TINGLE....that's the Israeli-made..
RICHARDSON....That's right.
TINGLE....nine millimetre, fifty round, dreadful piece of work, and this bloke, who's a pretty respectable bloke, he got out of the pub as fast as he could. And you can buy what they call a Saturday night special, which is a little cheap thirty-two or thirty-eight for probably two or three hundred dollars, no questions asked. In fact, in some pubs they'll come up and offer them to you.
RICHARDSON....See, that.. that is staggering.
TINGLE....It's terrifying.
RICHARDSON....I mean, I've heard of drugs being offered all over the place. I didn't realise that guns could be.
TINGLE....Well, it's terrifying, Graham. I mean.. and.. and the.. the thing about it from the point of view of somebody like me is that it all eflects back on us because we all get lumped into the one mould and because guns are used criminally, people who use them legally are seen as somehow potentially menacing and we're not.
RICHARDSON....And there's probably no way we're going to stop this illegal trade, is there?
TINGLE....Well, we can't stop the drug trade.
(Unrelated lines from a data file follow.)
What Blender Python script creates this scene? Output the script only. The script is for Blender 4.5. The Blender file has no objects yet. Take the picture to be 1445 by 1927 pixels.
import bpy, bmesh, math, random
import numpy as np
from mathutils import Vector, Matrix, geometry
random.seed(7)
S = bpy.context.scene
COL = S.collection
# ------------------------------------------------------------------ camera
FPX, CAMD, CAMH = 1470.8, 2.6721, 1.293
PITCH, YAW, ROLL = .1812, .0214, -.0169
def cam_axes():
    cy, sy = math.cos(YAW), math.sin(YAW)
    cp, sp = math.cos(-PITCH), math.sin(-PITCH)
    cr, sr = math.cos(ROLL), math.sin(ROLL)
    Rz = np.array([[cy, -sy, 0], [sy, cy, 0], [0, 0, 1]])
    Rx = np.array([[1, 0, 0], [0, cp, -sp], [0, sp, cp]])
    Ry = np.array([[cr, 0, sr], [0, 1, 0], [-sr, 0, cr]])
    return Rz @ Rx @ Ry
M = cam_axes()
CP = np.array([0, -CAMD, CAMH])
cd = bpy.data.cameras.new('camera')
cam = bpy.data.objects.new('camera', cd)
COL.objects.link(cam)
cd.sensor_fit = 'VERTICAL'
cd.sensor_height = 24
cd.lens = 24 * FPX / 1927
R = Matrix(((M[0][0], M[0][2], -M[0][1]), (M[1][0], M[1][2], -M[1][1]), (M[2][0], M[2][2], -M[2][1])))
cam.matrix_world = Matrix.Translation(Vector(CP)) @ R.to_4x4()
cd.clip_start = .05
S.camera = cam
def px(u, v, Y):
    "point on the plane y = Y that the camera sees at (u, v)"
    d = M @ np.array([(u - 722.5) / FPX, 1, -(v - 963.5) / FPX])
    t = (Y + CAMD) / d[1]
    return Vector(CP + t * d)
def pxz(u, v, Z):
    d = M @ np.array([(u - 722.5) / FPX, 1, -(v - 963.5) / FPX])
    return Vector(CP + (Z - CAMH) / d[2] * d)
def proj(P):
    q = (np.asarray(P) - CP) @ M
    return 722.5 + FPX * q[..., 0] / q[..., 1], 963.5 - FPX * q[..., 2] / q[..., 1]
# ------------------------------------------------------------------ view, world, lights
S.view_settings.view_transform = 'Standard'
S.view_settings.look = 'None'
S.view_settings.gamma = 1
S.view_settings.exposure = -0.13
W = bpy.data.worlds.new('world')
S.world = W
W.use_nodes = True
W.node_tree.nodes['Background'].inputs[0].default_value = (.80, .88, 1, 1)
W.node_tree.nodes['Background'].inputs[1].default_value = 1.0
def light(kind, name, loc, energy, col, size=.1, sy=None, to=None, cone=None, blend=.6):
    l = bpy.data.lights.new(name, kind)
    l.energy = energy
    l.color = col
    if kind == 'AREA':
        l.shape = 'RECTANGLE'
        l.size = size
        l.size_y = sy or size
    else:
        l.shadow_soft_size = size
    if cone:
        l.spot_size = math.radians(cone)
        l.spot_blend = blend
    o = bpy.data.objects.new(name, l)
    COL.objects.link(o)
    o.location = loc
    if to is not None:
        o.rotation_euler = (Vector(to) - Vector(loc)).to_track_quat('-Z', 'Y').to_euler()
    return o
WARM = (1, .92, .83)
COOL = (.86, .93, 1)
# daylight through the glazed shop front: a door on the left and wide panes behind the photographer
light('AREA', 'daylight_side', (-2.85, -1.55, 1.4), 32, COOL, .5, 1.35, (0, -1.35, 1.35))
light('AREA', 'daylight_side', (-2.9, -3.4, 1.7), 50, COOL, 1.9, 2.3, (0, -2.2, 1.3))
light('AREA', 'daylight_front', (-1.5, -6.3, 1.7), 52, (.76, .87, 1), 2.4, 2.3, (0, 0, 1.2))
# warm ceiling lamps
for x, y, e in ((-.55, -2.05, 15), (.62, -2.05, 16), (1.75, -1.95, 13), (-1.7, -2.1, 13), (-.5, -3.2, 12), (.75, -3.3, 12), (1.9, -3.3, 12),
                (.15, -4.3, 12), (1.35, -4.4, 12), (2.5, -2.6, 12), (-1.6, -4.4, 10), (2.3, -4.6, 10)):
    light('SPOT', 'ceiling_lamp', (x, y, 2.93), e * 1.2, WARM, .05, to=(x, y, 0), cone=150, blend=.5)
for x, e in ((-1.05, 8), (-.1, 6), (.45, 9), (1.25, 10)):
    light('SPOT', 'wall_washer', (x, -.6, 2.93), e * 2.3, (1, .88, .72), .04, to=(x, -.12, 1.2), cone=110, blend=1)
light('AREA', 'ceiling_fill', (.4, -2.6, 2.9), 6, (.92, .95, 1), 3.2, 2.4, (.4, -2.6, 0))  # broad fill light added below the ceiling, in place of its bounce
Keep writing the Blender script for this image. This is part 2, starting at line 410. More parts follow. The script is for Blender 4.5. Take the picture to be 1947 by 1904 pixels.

How do we stop the gun trade? But I notice that the police have set up a task force to start looking at it, and.. and from my point of view I.. I'm saying thank goodness, it's about time they made the distinction between the illegal b.. illegal use of guns like criminals and the legal use of firearms for proper.. p.. perfectly legitimate purposes by licensed shooters. I mean, this is something they have never been prepared to understand before, and if they're understanding it now then maybe we're on the first step to doing something about it.
RICHARDSON....Let's hope so. Thanks very much for talking to us, John.
TINGLE....Nice to talk to you, Graham.
RICHARDSON....John Tingle from the Shooters Party. He always makes sense, John Tingle, I.. I always find, but also it's an educational thing talking to him. I mean, realising that there are that many illegal guns being smuggled in that you can go out and buy them in the pub, that really is very depressing news, isn't it?